**What this task involves**.
Read the lines that follow and pick out every one containing the word "script".

**Rows**.
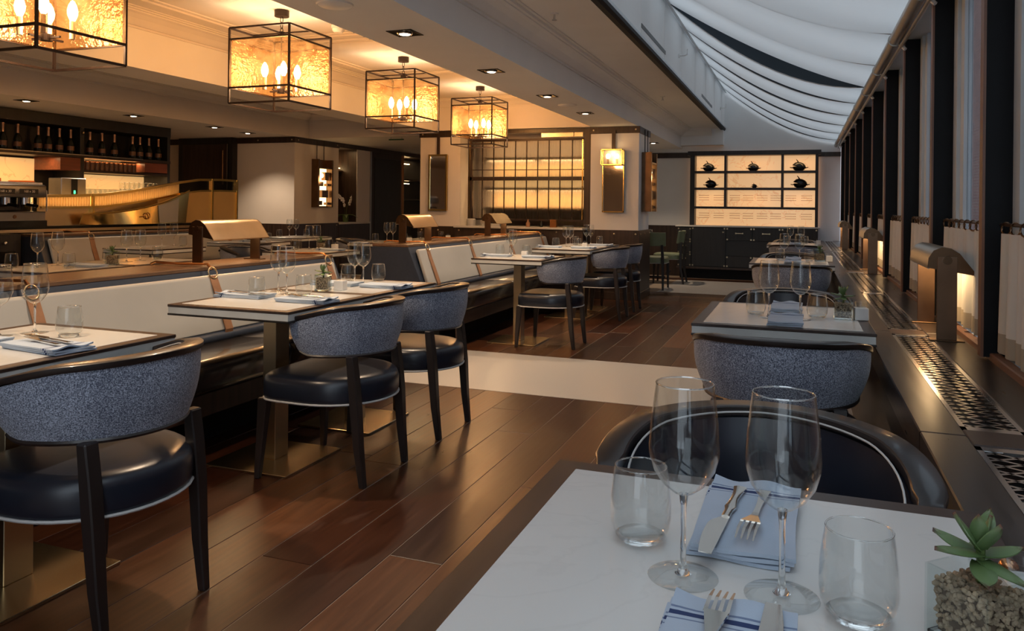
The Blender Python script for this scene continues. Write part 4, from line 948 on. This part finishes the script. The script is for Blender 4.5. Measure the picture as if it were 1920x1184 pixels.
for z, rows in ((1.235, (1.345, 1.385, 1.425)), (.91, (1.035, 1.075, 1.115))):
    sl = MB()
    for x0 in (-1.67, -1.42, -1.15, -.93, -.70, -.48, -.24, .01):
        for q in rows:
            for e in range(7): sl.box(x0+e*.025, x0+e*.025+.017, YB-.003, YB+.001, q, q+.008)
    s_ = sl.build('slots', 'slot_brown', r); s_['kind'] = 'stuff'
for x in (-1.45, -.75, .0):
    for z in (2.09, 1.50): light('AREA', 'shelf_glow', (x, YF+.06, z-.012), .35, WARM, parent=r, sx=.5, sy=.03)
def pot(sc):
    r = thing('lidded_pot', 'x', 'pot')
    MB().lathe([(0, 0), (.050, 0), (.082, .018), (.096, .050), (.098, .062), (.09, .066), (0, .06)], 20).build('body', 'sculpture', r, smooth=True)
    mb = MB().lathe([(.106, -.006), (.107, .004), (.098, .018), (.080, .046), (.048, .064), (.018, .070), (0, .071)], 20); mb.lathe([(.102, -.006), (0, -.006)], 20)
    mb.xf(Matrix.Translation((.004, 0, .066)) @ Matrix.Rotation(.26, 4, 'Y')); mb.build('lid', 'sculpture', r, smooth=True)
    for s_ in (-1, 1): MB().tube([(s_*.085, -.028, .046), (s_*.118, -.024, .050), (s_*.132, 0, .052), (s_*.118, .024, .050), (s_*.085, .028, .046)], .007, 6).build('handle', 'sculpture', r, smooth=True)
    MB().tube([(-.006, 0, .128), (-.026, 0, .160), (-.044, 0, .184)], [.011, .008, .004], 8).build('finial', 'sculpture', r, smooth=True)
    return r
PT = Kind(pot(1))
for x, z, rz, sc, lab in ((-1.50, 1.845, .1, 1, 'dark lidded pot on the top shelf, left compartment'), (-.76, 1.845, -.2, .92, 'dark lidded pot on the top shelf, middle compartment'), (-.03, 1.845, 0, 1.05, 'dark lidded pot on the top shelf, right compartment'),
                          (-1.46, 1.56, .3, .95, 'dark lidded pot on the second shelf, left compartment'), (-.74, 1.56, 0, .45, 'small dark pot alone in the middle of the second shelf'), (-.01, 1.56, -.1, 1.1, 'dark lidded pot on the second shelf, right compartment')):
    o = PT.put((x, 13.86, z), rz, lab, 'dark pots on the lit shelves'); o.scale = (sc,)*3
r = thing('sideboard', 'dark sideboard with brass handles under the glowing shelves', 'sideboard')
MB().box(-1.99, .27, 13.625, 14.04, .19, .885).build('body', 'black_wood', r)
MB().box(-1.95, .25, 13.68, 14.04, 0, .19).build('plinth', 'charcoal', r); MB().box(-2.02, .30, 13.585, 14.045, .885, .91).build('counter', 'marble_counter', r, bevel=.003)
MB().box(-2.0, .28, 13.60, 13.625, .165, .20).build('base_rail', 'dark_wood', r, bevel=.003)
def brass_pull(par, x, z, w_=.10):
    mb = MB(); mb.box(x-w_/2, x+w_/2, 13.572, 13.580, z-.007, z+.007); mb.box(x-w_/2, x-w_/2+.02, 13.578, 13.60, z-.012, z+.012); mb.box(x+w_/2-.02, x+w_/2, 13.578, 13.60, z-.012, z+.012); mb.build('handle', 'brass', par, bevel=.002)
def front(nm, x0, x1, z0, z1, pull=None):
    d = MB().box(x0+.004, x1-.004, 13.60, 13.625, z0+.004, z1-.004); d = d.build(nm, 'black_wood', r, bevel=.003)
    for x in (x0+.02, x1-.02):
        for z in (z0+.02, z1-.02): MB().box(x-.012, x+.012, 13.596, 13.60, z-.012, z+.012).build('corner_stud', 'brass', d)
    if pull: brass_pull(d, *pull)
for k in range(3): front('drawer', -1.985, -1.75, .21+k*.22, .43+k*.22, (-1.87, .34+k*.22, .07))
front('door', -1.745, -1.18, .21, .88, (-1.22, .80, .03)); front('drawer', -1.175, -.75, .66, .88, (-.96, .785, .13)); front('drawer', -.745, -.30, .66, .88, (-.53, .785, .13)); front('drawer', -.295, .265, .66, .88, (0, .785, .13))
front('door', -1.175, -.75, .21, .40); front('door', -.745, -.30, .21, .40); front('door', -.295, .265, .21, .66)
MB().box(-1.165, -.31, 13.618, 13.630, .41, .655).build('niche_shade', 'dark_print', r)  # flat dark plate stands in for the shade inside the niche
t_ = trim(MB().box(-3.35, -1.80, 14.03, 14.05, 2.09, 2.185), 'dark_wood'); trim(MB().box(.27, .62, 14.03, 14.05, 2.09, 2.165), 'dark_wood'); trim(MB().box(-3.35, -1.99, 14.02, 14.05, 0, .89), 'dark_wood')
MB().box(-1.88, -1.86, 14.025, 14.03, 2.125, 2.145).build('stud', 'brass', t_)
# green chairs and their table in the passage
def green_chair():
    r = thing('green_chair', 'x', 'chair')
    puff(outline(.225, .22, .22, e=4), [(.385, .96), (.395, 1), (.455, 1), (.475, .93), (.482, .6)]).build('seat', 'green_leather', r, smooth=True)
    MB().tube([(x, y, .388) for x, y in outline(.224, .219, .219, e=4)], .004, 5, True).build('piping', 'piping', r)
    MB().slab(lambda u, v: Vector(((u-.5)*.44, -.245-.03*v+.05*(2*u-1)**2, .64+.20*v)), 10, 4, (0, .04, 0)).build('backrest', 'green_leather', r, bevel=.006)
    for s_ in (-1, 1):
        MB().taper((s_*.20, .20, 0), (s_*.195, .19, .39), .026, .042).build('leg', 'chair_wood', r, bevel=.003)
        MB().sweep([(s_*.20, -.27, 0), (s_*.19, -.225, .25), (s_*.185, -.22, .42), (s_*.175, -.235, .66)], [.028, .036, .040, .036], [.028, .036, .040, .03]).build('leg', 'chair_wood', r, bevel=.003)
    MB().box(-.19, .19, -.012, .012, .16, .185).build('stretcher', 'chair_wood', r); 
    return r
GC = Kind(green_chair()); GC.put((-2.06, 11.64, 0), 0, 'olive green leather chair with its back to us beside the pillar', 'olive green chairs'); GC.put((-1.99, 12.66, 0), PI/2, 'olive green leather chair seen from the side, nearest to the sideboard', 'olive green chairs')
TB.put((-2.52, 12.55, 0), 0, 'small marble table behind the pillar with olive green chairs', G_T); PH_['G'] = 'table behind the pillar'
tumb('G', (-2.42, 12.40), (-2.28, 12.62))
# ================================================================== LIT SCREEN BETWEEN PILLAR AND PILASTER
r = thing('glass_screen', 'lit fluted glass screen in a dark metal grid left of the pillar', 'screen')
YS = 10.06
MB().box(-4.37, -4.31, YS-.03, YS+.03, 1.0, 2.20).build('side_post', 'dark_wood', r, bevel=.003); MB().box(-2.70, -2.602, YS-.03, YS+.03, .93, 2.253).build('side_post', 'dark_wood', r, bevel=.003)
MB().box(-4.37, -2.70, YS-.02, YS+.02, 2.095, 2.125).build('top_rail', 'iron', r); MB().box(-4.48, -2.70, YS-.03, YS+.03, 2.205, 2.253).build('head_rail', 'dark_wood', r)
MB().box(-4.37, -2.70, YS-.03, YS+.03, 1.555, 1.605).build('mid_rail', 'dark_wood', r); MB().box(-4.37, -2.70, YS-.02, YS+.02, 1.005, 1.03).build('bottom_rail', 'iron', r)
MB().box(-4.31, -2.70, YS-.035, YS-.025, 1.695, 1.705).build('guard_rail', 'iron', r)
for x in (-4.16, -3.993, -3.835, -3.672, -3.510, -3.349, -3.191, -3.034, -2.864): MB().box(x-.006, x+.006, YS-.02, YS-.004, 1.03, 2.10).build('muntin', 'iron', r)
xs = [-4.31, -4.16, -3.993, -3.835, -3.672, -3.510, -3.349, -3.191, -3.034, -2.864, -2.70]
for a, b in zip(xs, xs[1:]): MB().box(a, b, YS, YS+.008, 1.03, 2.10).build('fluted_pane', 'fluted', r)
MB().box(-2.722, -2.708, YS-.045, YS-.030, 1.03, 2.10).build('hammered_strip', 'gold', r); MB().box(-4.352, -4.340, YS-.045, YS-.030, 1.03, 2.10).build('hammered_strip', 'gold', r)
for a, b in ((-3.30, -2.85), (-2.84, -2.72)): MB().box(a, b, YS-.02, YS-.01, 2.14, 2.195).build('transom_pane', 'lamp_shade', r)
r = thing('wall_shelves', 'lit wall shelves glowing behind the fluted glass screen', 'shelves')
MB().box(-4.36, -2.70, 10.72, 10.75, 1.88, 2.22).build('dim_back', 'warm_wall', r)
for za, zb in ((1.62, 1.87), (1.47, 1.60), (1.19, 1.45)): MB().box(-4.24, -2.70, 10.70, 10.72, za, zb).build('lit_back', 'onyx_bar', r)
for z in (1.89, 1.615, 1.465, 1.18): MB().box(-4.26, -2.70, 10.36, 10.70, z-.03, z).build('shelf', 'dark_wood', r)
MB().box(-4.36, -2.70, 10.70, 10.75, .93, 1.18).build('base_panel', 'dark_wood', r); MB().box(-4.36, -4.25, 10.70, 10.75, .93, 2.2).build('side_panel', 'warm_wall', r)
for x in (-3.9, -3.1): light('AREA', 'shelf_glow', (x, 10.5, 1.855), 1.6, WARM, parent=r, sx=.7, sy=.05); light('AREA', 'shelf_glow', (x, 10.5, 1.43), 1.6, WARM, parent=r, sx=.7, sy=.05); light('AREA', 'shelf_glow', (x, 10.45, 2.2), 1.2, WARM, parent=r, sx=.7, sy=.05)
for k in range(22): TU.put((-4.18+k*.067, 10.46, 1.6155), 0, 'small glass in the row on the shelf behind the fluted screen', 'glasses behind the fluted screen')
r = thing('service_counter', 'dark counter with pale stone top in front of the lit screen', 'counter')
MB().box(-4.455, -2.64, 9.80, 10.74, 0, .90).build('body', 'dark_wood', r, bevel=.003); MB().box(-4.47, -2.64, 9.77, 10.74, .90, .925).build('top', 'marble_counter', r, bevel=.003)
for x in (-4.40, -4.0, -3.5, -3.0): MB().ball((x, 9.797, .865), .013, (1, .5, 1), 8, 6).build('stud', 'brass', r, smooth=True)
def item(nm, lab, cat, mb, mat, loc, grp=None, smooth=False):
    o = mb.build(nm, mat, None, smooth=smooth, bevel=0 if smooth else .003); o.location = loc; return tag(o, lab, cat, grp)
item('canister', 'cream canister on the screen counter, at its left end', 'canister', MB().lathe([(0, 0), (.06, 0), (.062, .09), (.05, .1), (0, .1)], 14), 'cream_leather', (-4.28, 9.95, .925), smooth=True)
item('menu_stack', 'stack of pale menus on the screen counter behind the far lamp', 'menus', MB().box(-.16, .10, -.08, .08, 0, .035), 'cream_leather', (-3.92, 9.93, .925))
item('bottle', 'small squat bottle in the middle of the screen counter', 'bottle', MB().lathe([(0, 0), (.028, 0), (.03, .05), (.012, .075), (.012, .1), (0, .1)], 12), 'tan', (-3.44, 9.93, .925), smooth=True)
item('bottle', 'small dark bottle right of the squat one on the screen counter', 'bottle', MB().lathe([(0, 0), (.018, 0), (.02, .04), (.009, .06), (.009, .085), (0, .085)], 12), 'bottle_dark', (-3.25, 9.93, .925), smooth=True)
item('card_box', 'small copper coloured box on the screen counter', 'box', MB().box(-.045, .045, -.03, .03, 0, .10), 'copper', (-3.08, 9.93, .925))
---
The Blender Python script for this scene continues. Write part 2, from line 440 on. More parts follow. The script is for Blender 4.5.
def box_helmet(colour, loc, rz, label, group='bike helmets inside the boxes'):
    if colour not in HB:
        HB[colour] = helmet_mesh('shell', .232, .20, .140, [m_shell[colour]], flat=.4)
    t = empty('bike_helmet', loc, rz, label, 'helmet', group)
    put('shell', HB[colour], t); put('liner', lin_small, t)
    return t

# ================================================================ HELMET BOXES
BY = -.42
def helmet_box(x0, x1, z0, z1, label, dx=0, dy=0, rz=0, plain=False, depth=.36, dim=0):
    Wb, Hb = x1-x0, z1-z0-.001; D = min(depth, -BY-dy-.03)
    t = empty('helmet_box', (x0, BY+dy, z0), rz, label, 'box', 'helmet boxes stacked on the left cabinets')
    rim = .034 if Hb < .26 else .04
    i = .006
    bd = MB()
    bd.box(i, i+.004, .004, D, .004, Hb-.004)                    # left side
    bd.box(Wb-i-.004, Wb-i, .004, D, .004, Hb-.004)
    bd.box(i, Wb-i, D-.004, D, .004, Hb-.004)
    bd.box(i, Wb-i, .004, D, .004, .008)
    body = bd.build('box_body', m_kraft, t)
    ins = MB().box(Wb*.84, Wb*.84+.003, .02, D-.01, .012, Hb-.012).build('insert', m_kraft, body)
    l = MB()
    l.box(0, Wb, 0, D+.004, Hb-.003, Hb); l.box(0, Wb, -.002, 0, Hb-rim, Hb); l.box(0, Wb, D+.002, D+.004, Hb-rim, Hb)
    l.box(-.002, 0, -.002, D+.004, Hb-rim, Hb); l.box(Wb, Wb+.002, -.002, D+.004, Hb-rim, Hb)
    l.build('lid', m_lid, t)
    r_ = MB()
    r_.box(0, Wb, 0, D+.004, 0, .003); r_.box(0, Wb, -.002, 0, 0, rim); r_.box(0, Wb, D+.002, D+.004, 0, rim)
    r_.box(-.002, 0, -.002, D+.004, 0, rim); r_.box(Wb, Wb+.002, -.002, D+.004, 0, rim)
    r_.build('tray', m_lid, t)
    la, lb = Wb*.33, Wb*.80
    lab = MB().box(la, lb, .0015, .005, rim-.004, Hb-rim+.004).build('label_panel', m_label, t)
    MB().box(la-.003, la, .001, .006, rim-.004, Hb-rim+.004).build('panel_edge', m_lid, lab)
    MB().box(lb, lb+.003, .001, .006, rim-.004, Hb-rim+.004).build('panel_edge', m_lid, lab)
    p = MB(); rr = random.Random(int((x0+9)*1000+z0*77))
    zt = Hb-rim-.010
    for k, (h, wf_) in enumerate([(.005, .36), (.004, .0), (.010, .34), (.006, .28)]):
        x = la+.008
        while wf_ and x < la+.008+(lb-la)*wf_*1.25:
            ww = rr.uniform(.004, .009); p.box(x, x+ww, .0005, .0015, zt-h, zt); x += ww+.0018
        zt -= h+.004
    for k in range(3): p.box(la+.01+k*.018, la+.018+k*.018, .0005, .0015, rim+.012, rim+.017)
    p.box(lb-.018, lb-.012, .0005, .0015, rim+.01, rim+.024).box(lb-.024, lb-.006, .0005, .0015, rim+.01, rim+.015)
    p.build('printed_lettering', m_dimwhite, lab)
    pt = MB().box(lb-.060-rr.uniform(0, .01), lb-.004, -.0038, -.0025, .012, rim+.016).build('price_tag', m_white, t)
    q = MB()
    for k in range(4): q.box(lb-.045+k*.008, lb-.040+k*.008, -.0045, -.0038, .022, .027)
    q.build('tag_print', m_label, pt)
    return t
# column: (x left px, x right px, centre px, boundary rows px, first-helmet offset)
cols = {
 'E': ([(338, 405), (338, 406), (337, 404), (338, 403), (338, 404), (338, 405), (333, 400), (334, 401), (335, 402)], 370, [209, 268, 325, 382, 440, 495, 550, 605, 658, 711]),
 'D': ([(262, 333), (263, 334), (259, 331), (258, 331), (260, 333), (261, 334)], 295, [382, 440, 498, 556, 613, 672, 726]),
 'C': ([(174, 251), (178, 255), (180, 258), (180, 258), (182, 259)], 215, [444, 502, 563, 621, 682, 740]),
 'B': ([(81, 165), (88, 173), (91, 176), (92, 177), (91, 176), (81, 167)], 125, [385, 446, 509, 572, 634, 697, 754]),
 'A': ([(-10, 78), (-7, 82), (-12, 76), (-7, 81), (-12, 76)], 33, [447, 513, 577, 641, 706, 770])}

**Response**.
The Blender Python script for this scene continues. Write part 4, from line 948 on. This part finishes the script. The script is for Blender 4.5. Measure the picture as if it were 1920x1184 pixels.
The Blender Python script for this scene continues. Write part 2, from line 440 on. More parts follow. The script is for Blender 4.5.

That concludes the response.